Bryan Bogun: “We can’t even get a building permit to get a permit for the trailer.”

Right now, he’s living here without the county’s permission.

Bryan Bogun: “I wake up every morning just worrying, you know, what next? Where am I going to go? What am I going to do?”

Emily Schemper, Monroe County: “I know this has been very trying for many people.”

Emily Schemper is senior director of planning and environmental resources for Monroe County.

Emily Schemper: “Right after the storm, we did see a huge increase in our building permit applications.”

That’s because more than 4,000 homes and businesses in the Keys were damaged by Irma.

Emily Schemper: “It’s just really critical that our community builds back in a way that’s more resilient.”

Stephanie Villasuso, Hurricane Irma survivor: “My Keys Mobile Repair. How can I help you?”

Then there are people like Stephanie Villasuso, who are dealing with a different type of post-Irma problem.

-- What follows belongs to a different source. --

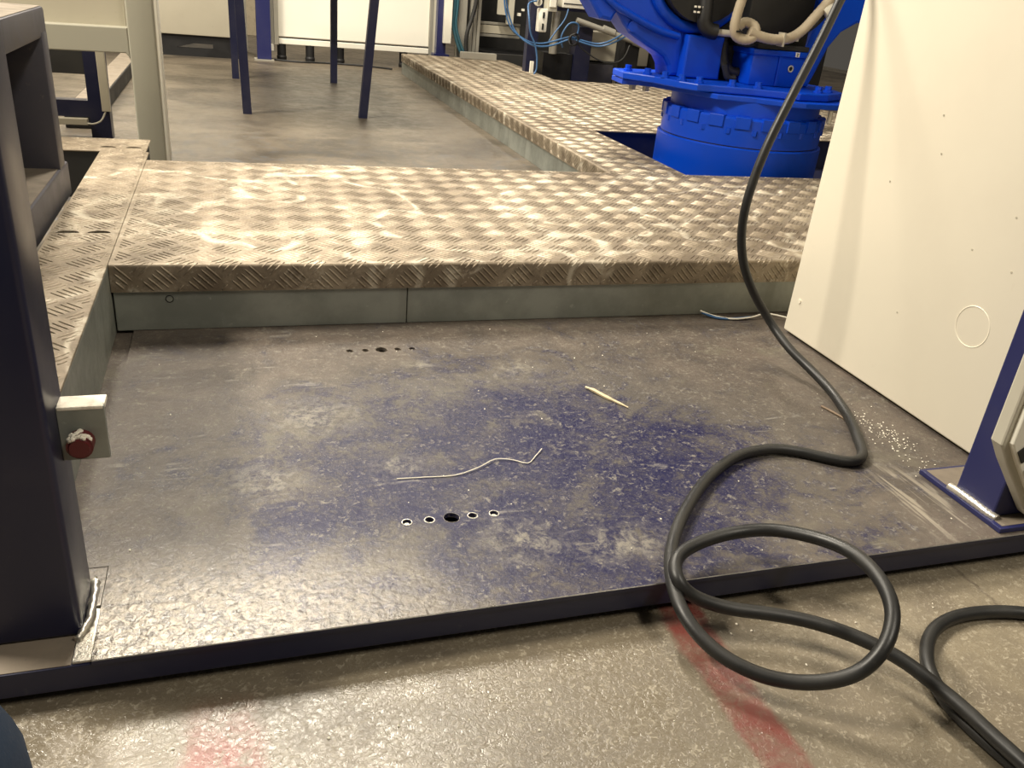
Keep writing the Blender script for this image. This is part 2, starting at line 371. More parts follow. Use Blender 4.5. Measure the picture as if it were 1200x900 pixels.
def fold(v, h, L, r):
    """profile along v: flat for L, then a quarter bend of radius r, then straight down. returns (run, drop)"""
    arc = r * math.pi / 2
    if v <= L: return v, h
    if v <= L + arc:
        a = (v - L) / r; return L + (r + h) * math.sin(a), -r + (r + h) * math.cos(a)
    return L + r + h, -r - (v - L - arc)
ZT = 0.13; TH = 0.004
def folded_sheet(L, r, drop, mapf, a0, a1):
    """constant-thickness folded sheet swept from a0 to a1; mapf(a, run, dz)"""
    arc = r * math.pi / 2
    vs = [0, L] + [L + arc * i / 5 for i in range(1, 6)] + [L + arc + drop - r]
    outer = [fold(v, 0, L, r) for v in vs]; inner = [fold(v, -TH, L, r) for v in vs]
    loop = outer + inner[::-1]; bm = nb()
    A = [bm.verts.new(mapf(a0, *p)) for p in loop]; B = [bm.verts.new(mapf(a1, *p)) for p in loop]; n = len(loop)
    for i in range(n): bm.faces.new((A[i], A[(i + 1) % n], B[(i + 1) % n], B[i]))
    h = len(outer)
    for R_ in (A, B):
        for i in range(h - 1): bm.faces.new((R_[i], R_[i + 1], R_[n - 2 - i], R_[n - 1 - i]))
    bmesh.ops.recalc_face_normals(bm, faces=bm.faces); return bm

# main step platform
YB, YFR = 2.457, 1.572; RR = 0.006; XL, XR = -0.2245, 2.6
pl = thing('tread_plate_platform', 'wide aluminium tread plate step spanning behind the navy deck plate', 'platform', (1.2, 2.0, 0.0))
Lm = YB - YFR - RR
mp = lambda a, run, dz: (a, YB - run, ZT + dz)
obj('tread_sheet', folded_sheet(Lm, RR, 0.052, mp, XL, XR), M_ALU, pl, smooth=40)
vtot = Lm + RR * 1.57 + 0.046
b = obj('tread_bars', tread_bars(lambda u, v: XL + 0.004 < u < XR and 0.004 < v < vtot - 0.001,
        lambda u, v, h: mp(u, *fold(v, h, Lm, RR)), XL, XR, 0, vtot, -0.140, vtot - 0.021), M_BAR, pl, smooth=60)
b['kind'] = 'stuff'
seams = [XL + 0.001, 0.318, XR]
for i in range(2):
    obj('riser_channel', bx(seams[i] + 0.0006, seams[i + 1] - 0.0006, YFR + 0.006, YFR + 0.05, 0.0, 0.118, 0.002), M_GALV, pl)
obj('back_channel', bx(XL, 1.12, YB - 0.05, YB - 0.004, 0.0, 0.124), M_GALV, pl)
obj('bolt', cyl(nb(), (-0.128, YFR + 0.0045, 0.062), (-0.128, YFR + 0.008, 0.062), 0.0055, 18), M_GALV, pl)
obj('bolt_ring', tube([(-0.128 + 0.0066 * math.cos(t * 0.5236), YFR + 0.0056, 0.062 + 0.0066 * math.sin(t * 0.5236)) for t in range(13)], 0.0009, 6, 1), M_BLACK, pl)

# narrow side strip with finger slots
sx0, sx1 = -0.350, -0.2255
st_ = thing('tread_plate_strip', 'narrow tread plate cover strip with finger slots beside the left post', 'cover strip', (-0.29, 1.8, 0.0))
sheet = obj('tread_sheet', bx(sx0, sx1, 0.97, 2.56, ZT - TH, ZT, 0.0008, seg=1), M_ALU, st_)
cb = nb()
slots = [(-0.318, 1.778), (-0.262, 1.778)]
for sx_, sy_ in slots:
    prism([(sx_ + 0.021 * math.cos(t * math.pi / 12), sy_ - 0.006 + 0.017 * math.sin(t * math.pi / 12)) for t in range(13)], 'z', ZT - 0.02, ZT + 0.01, bm=cb)
cyl(cb, (-0.30, 2.40, ZT - 0.02), (-0.30, 2.40, ZT + 0.01), 0.005, 12)
cut(sheet, cb)
near_slot = lambda u, v: any(abs(u - a) < 0.026 and -0.012 < v - b_ < 0.018 for a, b_ in slots)
b = obj('tread_bars', tread_bars(lambda u, v: sx0 + 0.003 < u < sx1 - 0.003 and 0.975 < v < 2.555 and not near_slot(u, v),
        lambda u, v, h: (u, v, ZT + h), sx0, sx1, 0.97, 2.56, 0.004, 0.01), M_BAR, st_, smooth=60); b['kind'] = 'stuff'
obj('riser_channel', bx(sx1 - 0.003, sx1, 0.97, 1.60, 0.0 - 0.006, ZT - TH, 0.0008, seg=1), M_GALV, st_)
obj('riser_channel', bx(sx0, sx0 + 0.003, 0.97, 2.56, 0.0, ZT - TH), M_GALV, st_)
cr = thing('tread_plate_strip', 'short cross strip of tread plate at the foot of the grey frame', 'cover strip', (-0.6, 2.65, 0.0))
sheet = obj('tread_sheet', bx(-1.3, -0.2335, 2.562, 2.74, ZT - TH, ZT, 0.0008, seg=1), M_ALU, cr)
cb = nb()
slots2 = [(-0.335, 2.617), (-0.269, 2.617)]
for sx_, sy_ in slots2:
    prism([(sx_ + 0.021 * math.cos(t * math.pi / 12), sy_ - 0.008 + 0.019 * math.sin(t * math.pi / 12)) for t in range(13)], 'z', ZT - 0.02, ZT + 0.01, bm=cb)
cut(sheet, cb)
b = obj('tread_bars', tread_bars(lambda u, v: -1.29 < u < -0.238 and 2.568 < v < 2.735 and not any(abs(u - a) < 0.026 and -0.014 < v - b_ < 0.02 for a, b_ in slots2),
        lambda u, v, h: (u, v, ZT + h), -1.3, -0.2335, 2.56, 2.74, 0.0, 0.02), M_BAR, cr, smooth=60); b['kind'] = 'stuff'
obj('riser_channel', bx(-1.3, -0.24, 2.566, 2.735, 0.0, ZT - TH), M_DARK, cr)

# long platform towards the back
RX, RY0, RY1 = 1.127, 2.4605, 6.10
pr = thing('tread_plate_platform', 'long tread plate walkway running back past the blue robot', 'platform', (1.8, 4.5, 0.0))
Lw = 1.40 - RX - RR
mw = lambda a, run, dz: (1.40 - run, a, ZT + dz)
obj('tread_sheet', folded_sheet(Lw, RR, 0.05, mw, RY0, RY1), M_ALU, pr, smooth=40)
obj('tread_sheet', bx(1.40, 1.87, 3.255, RY1, ZT - TH, ZT), M_ALU, pr)
obj('tread_sheet', bx(1.87, 3.3, 3.255, 5.05, ZT - TH, ZT), M_ALU, pr)
vt = Lw + RR * 1.57 + 0.044
b = obj('tread_bars', tread_bars(lambda u, v: RY0 + 0.005 < u < RY1 and 0.0 < v < vt - 0.001, lambda u, v, h: mw(u, *fold(v, h, Lw, RR)), RY0, RY1, 0, vt, 2.5, vt - 0.021), M_BAR, pr, smooth=60); b['kind'] = 'stuff'
b = obj('tread_bars', tread_bars(lambda u, v: (1.40 < u < 1.87 and 3.26 < v < RY1) or (1.85 < u < 3.29 and 3.26 < v < 5.04), lambda u, v, h: (u, v, ZT + h), 1.40, 3.3, 3.25, RY1, 0.0, 0.0), M_BAR, pr, smooth=60); b['kind'] = 'stuff'
for y0, y1 in ((RY0, 3.55), (3.552, 4.9), (4.902, RY1)):
    obj('riser_channel', bx(RX + 0.004, RX + 0.05, y0, y1, 0.0, 0.12, 0.001), M_GALV, pr)
obj('pit_beam', bx(1.35, 3.3, 3.262, 3.32, 0.0, ZT - TH), M_NAVY, pr)
obj('pit_beam', bx(1.33, 1.396, RY0, 3.262, 0.0, ZT - TH), M_NAVY, pr)
obj('pit_lining', bx(1.40, 3.3, 2.47, 3.26, 0.0, 0.004), M_NAVY, pr)
obj('end_channel', bx(1.87, 3.3, 5.0, 5.045, 0.0, ZT - TH), M_GALV, pr)

# ------------------------------------------------------------------ near left post with bracket
po = thing('square_post', 'dark navy square steel post at the left edge with small bolted bracket', 'post', (-0.235, 0.80, -0.0055))
obj('tube', bx(-0.292, -0.176, 0.76, 0.838, -0.0055, 1.25, 0.006, seg=3), M_NAVY, po, smooth=40)
wpts = [(-0.180, 0.752, -0.002), (-0.173, 0.770, 0.0), (-0.171, 0.80, -0.001), (-0.172, 0.835, 0.0), (-0.176, 0.845, -0.001)]
bm = tube(wpts, 0.0042, 8, 6, rib=0.10)
for v in bm.verts: v.co += Vector((random.uniform(-1, 1), random.uniform(-1, 1), random.uniform(-1, 1))) * 0.0012
obj('weld_bead', bm, M_BARE, po, smooth=80)
br = obj('bracket', bx(-0.176, -0.1335, 0.800, 0.806, 0.184, 0.2425, 0.0008), M_GALV, po)
obj('bracket_flange', bx(-0.176, -0.1335, 0.806, 0.826, 0.237, 0.2425, 0.0008), M_CHIP, br)
bm = bx(-0.175, -0.1345, 0.7995, 0.807, 0.2395, 0.2432, 0.0008)
obj('chipped_edge', bm, M_CHIP, br)
bm = nb(); cyl(bm, (-0.157, 0.782, 0.206), (-0.157, 0.800, 0.206), 0.0122, 20)
bmesh.ops.bevel(bm, geom=[e for e in bm.edges if all(v.co.y < 0.79 for v in e.verts)], offset=0.003, segments=3, affect='EDGES')
obj('red_cap', bm, M_RED, br, smooth=40)
bm = nb()
for t in range(-4, 5):
    a = math.radians(90 + t * 13)
    bmesh.ops.create_icosphere(bm, subdivisions=1, radius=random.uniform(0.0030, 0.0042), matrix=Matrix.Translation((-0.157 + 0.0112 * math.cos(a), random.uniform(0.787, 0.798), 0.206 + 0.0112 * math.sin(a))))
    bmesh.ops.create_icosphere(bm, subdivisions=1, radius=random.uniform(0.002, 0.003), matrix=Matrix.Translation((-0.157 + 0.0112 * math.cos(a), random.uniform(0.784, 0.79), 0.206 + 0.0112 * math.sin(a))))
obj('dust_crust', bm, M_CHIP, br, smooth=60)

# grey-navy machine frame behind the post
fr = thing('machine_frame', 'dusty grey navy machine frame with open window behind the left post', 'frame', (-0.42, 1.8, 0.0))
obj('top_rail', bx(-0.46, -0.362, 0.95, 2.105, 0.457, 0.515, 0.006), M_GREYBLUE, fr, smooth=40)
obj('top_dust', bx(-0.455, -0.367, 0.96, 2.10, 0.515, 0.5158), M_DUSTTOP, fr)
obj('post', bx(-0.46, -0.361, 2.04, 2.10, 0.19, 0.47, 0.004), M_GREYBLUE, fr, smooth=40)
obj('bottom_rail', bx(-0.60, -0.360, 0.95, 2.13, 0.118, 0.193, 0.005), M_GREYBLUE, fr, smooth=40)
obj('bottom_dust', bx(-0.59, -0.366, 0.96, 2.04, 0.193, 0.1938), M_DUSTTOP, fr)
obj('back_panel', bx(-0.47, -0.452, 0.95, 2.05, 0.19, 0.46), M_NAVY, fr)
for yy in (1.0, 2.0): obj('foot', bx(-0.52, -0.44, yy, yy + 0.08, -0.005 if yy < 1.5 else 0.0, 0.12), M_NAVY, fr)

# ------------------------------------------------------------------ right side: cabinet, post, grey box
cb_ = thing('cabinet', 'large cream white steel cabinet side on the right', 'cabinet', (1.6, 1.1, 0.0))
side = obj('body', bx(1.146, 2.3, 0.892, 1.466, 0.006, 1.6, 0.004, seg=3), M_CREAM, cb_, smooth=40)
obj('plinth', bx(1.17, 2.28, 0.91, 1.45, 0.0, 0.0062), M_BLACK, cb_)
def disc_x(name, x, y, z, r, depth, m, parent, seg=32):
    return obj(name, cyl(nb(), (x - depth, y, z), (x + 0.002, y, z), r, seg), m, parent, smooth=40)
obj('knockout', tube([(1.1462, 0.995 + 0.034 * math.cos(t * math.pi / 20), 0.204 + 0.034 * math.sin(t * math.pi / 20)) for t in range(41)], 0.0011, 6, 1), M_CREAM, cb_)
disc_x('rivet', 1.146, 1.434, 0.083, 0.005, 0.0015, M_CREAM, cb_, 14)
for yy, zz in ((1.19, 0.51), (1.17, 0.45), (1.27, 0.38), (0.985, 0.39), (1.045, 0.32), (1.16, 0.165), (0.96, 0.31)):
    disc_x('rivet', 1.146, yy, zz, 0.0018, 0.0008, M_BEIGE, cb_, 8)

pp = thing('square_post', 'blue square steel post on a welded base plate beside the cream cabinet', 'post', (1.09, 0.80, 0.0))
obj('tube', bx(1.028, 1.128, 0.75, 0.824, 0.008, 1.3, 0.003), M_NAVY2, pp)
obj('base_plate', bx(1.016, 1.22, 0.722, 0.886, 0.0, 0.008, 0.0012), M_NAVY2, pp)
obj('base_dust', bx(1.024, 1.215, 0.728, 0.880, 0.008, 0.0086), M_DUSTTOP, pp)
obj('weld_bead', tube([(1.025, 0.832, 0.009), (1.024, 0.81, 0.011), (1.025, 0.785, 0.011), (1.026, 0.76, 0.010), (1.03, 0.744, 0.009)], 0.0065, 8, 6, rib=0.15), M_BARE, pp, smooth=60)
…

Stephanie Villasuso: “I haven’t stopped moving and bouncing around every six months. We’ve been in the camper for a year and a half.”

The home her family was renting was damaged during the storm. Then the owners decided to sell.

Now, with fewer homes available and prices going up, they can’t find a house they can afford.

Stephanie Villasuso: “I do get angry. I get frustrated. I know people that work three or four jobs in order for them to just stay afloat.”

Jobs. Housing. Rebuilding. Life on Big Pine Key is hard, and with no solution in sight, most residents aren’t sure what the future will hold.

Jennifer DeMaria: “We’re down to the wire now.”

Jennifer hopes Deer Run will finally be ready to open in June. Like her fellow Keys residents, she is planning for the worst and hoping for the best — as the 2019 hurricane season looms on the horizon.

The 2019 Atlantic hurricane season is just four weeks away. It begins June 1.